**WHAT THE TASK ASKS**
Everything from the first line of the data below through the line that contains "rnd = random.Random(5)" should be written out exactly, please, and nothing more; the pictures stay out.

**INFORMATION SUPPLIED**
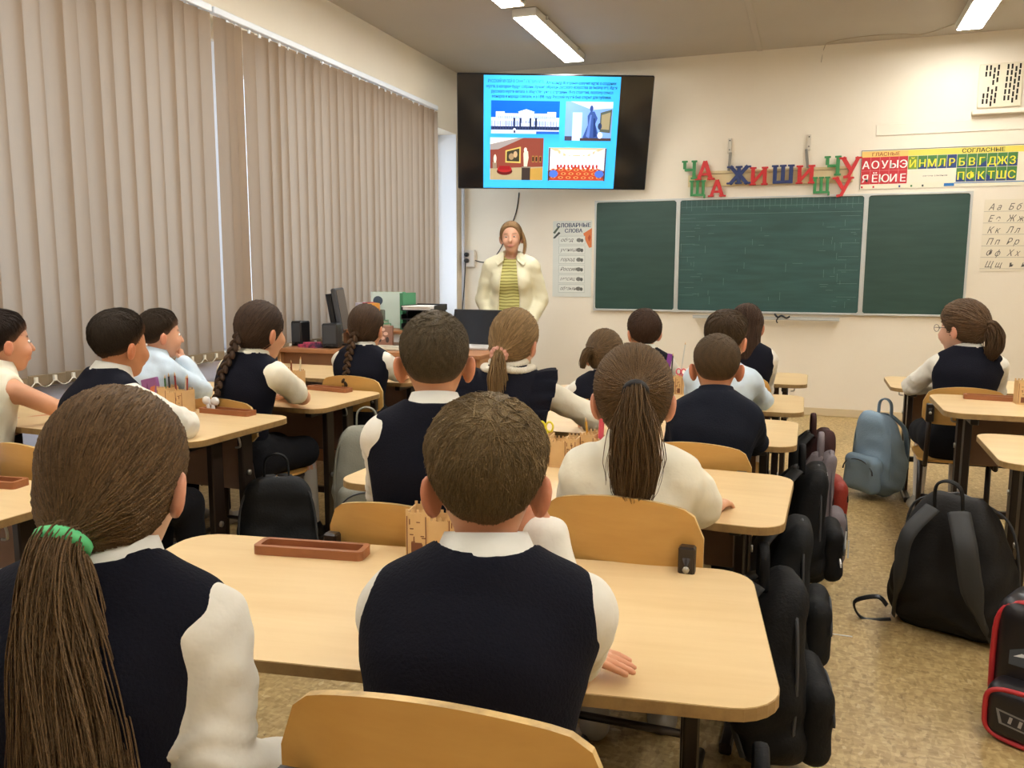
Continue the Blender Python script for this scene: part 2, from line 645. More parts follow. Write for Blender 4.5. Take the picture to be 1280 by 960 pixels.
# ------------------------------------------------------------------ vertical blinds
M_SLAT = mat('blind_fabric', srgb(146, 124, 98), 0.85, noise=(6, srgb(136, 115, 92), .25), bump=(260, .12), stretch=(1, 1, .15),
             transl=(srgb(192, 174, 154), .55))
M_HEM = mat('blind_hem', srgb(128, 112, 88), 0.8)
M_RAIL = mat('blind_rail', srgb(222, 228, 236), 0.4)
M_CHAIN = mat('blind_chain', srgb(225, 220, 205), 0.5)
BZ0, BZ1 = .735, 2.675

def slat_mesh(w):
    V, F = [], []
    n = 4
    for z in (BZ0 + .045, BZ1):
        for i in range(n + 1):
            t = -1 + 2 * i / n
            V.append((.006 * (1 - t * t), t * w / 2, z))
    for i in range(n):
        F.append((i, i + 1, n + 1 + i + 1, n + 1 + i))
    return mesh_np('slat', V, F, M_SLAT, True)

def hem_mesh(w):
    return MB().box((-.002, -w / 2, BZ0), (.009, w / 2, BZ0 + .05), bev=.002).mesh('hem', M_HEM)

S_W, H_W = slat_mesh(.126), hem_mesh(.118)
S_N, H_N = slat_mesh(.088), hem_mesh(.086)
rnd = random.Random(5)

def blind(y0, ys_list, y1, label, narrow=0):
    b = empty('vertical_blind', (-3.25, y0, 0), 0, label, 'blind', 'vertical blinds along the windows')
    MB().box((-.02, 0, BZ1 + .012), (.022, y1 - y0, BZ1 + .05), bev=.004).build('head_rail', M_RAIL, b)
    clips = MB()
    pts = []
    for i, (yy, nar) in enumerate(ys_list):
        a = -math.radians(15 + rnd.uniform(-4, 4))
        s = link('slat', S_N if nar or rnd.random() < .14 else S_W, b, (rnd.uniform(-.002, .002), yy - y0, rnd.uniform(-.004, .004)), (rnd.uniform(-.004, .004), rnd.uniform(-.0015, .0015), a))
        link('hem', H_N if nar else H_W, s)
        clips.box((-.004, yy - y0 - .012, BZ1 - .012), (.004, yy - y0 + .012, BZ1 + .016))
        pts.append(yy - y0)
    clips.build('slat_carrier', M_RAIL, b)['kind'] = 'stuff'
    ch = MB()
    for p, q in zip(pts, pts[1:]):
        pp = [(.014, p + (q - p) * t / 8, BZ0 + .03 - .034 * 4 * (t / 8) * (1 - t / 8)) for t in range(9)]
        ch.tube(pp, .0026, 5)
    for p in pts:
        ch.box((.006, p - .007, BZ0 + .018), (.018, p + .007, BZ0 + .044))
    ch.build('bead_chain', M_CHAIN, b)['kind'] = 'stuff'
    return b

b1 = [(3.94 - .1 * i, 0) for i in range(30)][::-1]
blind(1.0, b1, 4.02, 'long vertical slat blind covering the near window, left of the bright gap')
b2 = [(4.1 + .074 * i, 1) for i in range(3)] + [(4.372 + .1 * i, 0) for i in range(27)]
blind(4.04, b2, 7.02, 'long vertical slat blind covering the far window beside the screen')
b3 = [(-1.0 + .1 * i, 0) for i in range(20)]
blind(-1.05, b3, .99, 'vertical slat blind at the back of the room beside the camera')

# riser pipe in the corner
rpipe = MB().tube([(-3.29, 7.72, 0), (-3.29, 7.72, ZC)], .016, 12).build('trim_1', mat('pipe_paint', srgb(205, 208, 218), .4))
rpipe['kind'] = 'structure'

# ------------------------------------------------------------------ ceiling lamps
M_LAMPBODY = mat('lamp_body_white', srgb(215, 213, 205), 0.45)
M_DIFF = mat('lamp_diffuser', (1, .98, .935), 0.5, emit=LAMP_W)
lamp_pos = [(-2.07, 6.69), (-2.07, 5.08), (1.03, 6.72), (-2.07, 3.4), (-2.07, 1.7), (-2.07, 0.0), (1.03, 5.05), (1.03, 3.4), (1.03, 1.7), (1.03, 0.0)]
lab = {0: 'white ceiling lamp nearest the screen on the left', 1: 'white ceiling lamp cut by the top edge behind the first lamp', 2: 'white ceiling lamp at the top right above the vent'}
first = None
for i, (x, y) in enumerate(lamp_pos):
    if first is None:
        first = empty('ceiling_lamp', (x, y, ZC), 0, None, 'lamp', 'ceiling lamps')
        MB().box((-.095, -.69, -.062), (.095, .69, -.002), bev=.006).build('housing', M_LAMPBODY, first)
        MB().box((-.082, -.675, -.066), (.082, .675, -.055)).build('diffuser', M_DIFF, first)
        for sy in (-1, 1):
            MB().box((.088, sy * .45 - .012, -.03), (.108, sy * .45 + .012, -.002), bev=.002).build('clip', M_ALU, first)
        o = first
    else:
        o = copy_tree(first)
        o.location = (x, y, ZC)
    o['label'] = lab.get(i, 'white ceiling lamp above the %s, number %s from the chalkboard wall' % (('window row' if x < 0 else 'aisle side'), ['one', 'two', 'three', 'four', 'five'][round((6.7 - y) / 1.67)]))
tag(MB().tube(bez([(-.02, YF - .004, 3.02), (.0, YF - .006, 3.14), (.05, YF - .12, 3.152), (.3, YF - .2, 3.153), (.55, YF - .18, 3.152), (.75, YF - .12, 3.153), (.98, 7.35, 3.15)], 8), .0028, 6)
    .build('ceiling_cable', mat('cable_beige', srgb(172, 160, 138), .5)), 'thin loose cable sagging along the ceiling to the right lamp', 'cable')

# ------------------------------------------------------------------ vent grille
v = empty('vent_grille', (1.33, YF, 2.74), 0, 'white perforated vent plate high on the wall at the right', 'vent')
MB().box((-.155, -.018, -.17), (.155, 0, .17), bev=.006).build('plate', mat('vent_plate', srgb(222, 212, 186), .5), v)
MB().box((-.19, -.06, -.225), (.2, 0, -.19), bev=.004).build('ledge', M_WALL, v)
dk = mat('dark_slot', srgb(30, 24, 16), .9)
sl = MB().box((-.0065, -.0205, -.019), (.0065, -.0175, .019)).mesh('slot', dk)
sk = [(x, z) for x in (-.11, -.082, -.054, -.026) for z in (.125, .078, .03, -.04, -.088, -.132)] + [(x, z) for x in (.04, .068, .096, .124) for z in (.125, .078, .03, -.018, -.066, -.114)]
for i, (x, z) in enumerate(sk):
    if i in (3, 8, 2): continue
    link('slot', sl, v, (x + .05 * z, 0, z + (.012 if int(x * 1000) % 3 else -.008)))

# ------------------------------------------------------------------ television
tv = empty('television', (-2.211, 7.25, 2.468), 0, 'large wall television showing a blue slide with four pictures', 'television')
tv.rotation_euler = Euler((0.317, 0, 0.395), 'XYZ')
TW, TH = 1.708, 1.708 * .577
MB().box((-TW / 2, .004, -TH / 2), (TW / 2, .05, TH / 2), bev=.008).build('housing', M_BLACKP, tv)
MB().box((-TW / 2 + .008, .0, -TH / 2 + .014), (TW / 2 - .008, .006, TH / 2 - .008)).build('screen', mat('tv_glass', srgb(30, 29, 30), .12, spec=.6), tv)
MB().box((-.2, .05, -.2), (.2, .16, .2), bev=.01).box((-.05, .16, -.06), (.05, .3, .06)).build('mount', M_DGREY, tv)
M_SCREEN = mat('screen_light', (0, 0, 0), .9, spec=0, attr=True, emit=.85)
def E_(r, g, b): return srgb(r, g, b)
sx0, sx1, sz0, sz1 = -.625, .56, -TH / 2 + .012, TH / 2 - .012
SW, SH = sx1 - sx0, sz1 - sz0
U = lambda u, w: (sx0 + u * SW, sz1 - w * SH)       # u right, w down (0..1)
def Rr(u0, w0, u1, w1):
    a, b = U(u0, w1), U(u1, w0)
    return rect(a[0], a[1], b[0], b[1])
def Pg(*p): return [U(*q) for q in p][::-1]
def el(u, w, ru, rw, n=14): return ngon(*U(u, w), ru * SW, rw * SH, n)
BL = E_(62, 178, 240)
slide = art('slide', [(Rr(0, 0, 1, 1), BL)], M_SCREEN, tv)
def pic(name, polys):
    return art(name, polys, M_SCREEN, slide, step=.0012)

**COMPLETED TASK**
Continue the Blender Python script for this scene: part 2, from line 645. More parts follow. Write for Blender 4.5. Take the picture to be 1280 by 960 pixels.
# ------------------------------------------------------------------ vertical blinds
M_SLAT = mat('blind_fabric', srgb(146, 124, 98), 0.85, noise=(6, srgb(136, 115, 92), .25), bump=(260, .12), stretch=(1, 1, .15),
             transl=(srgb(192, 174, 154), .55))
M_HEM = mat('blind_hem', srgb(128, 112, 88), 0.8)
M_RAIL = mat('blind_rail', srgb(222, 228, 236), 0.4)
M_CHAIN = mat('blind_chain', srgb(225, 220, 205), 0.5)
BZ0, BZ1 = .735, 2.675

def slat_mesh(w):
    V, F = [], []
    n = 4
    for z in (BZ0 + .045, BZ1):
        for i in range(n + 1):
            t = -1 + 2 * i / n
            V.append((.006 * (1 - t * t), t * w / 2, z))
    for i in range(n):
        F.append((i, i + 1, n + 1 + i + 1, n + 1 + i))
    return mesh_np('slat', V, F, M_SLAT, True)

def hem_mesh(w):
    return MB().box((-.002, -w / 2, BZ0), (.009, w / 2, BZ0 + .05), bev=.002).mesh('hem', M_HEM)

S_W, H_W = slat_mesh(.126), hem_mesh(.118)
S_N, H_N = slat_mesh(.088), hem_mesh(.086)
rnd = random.Random(5)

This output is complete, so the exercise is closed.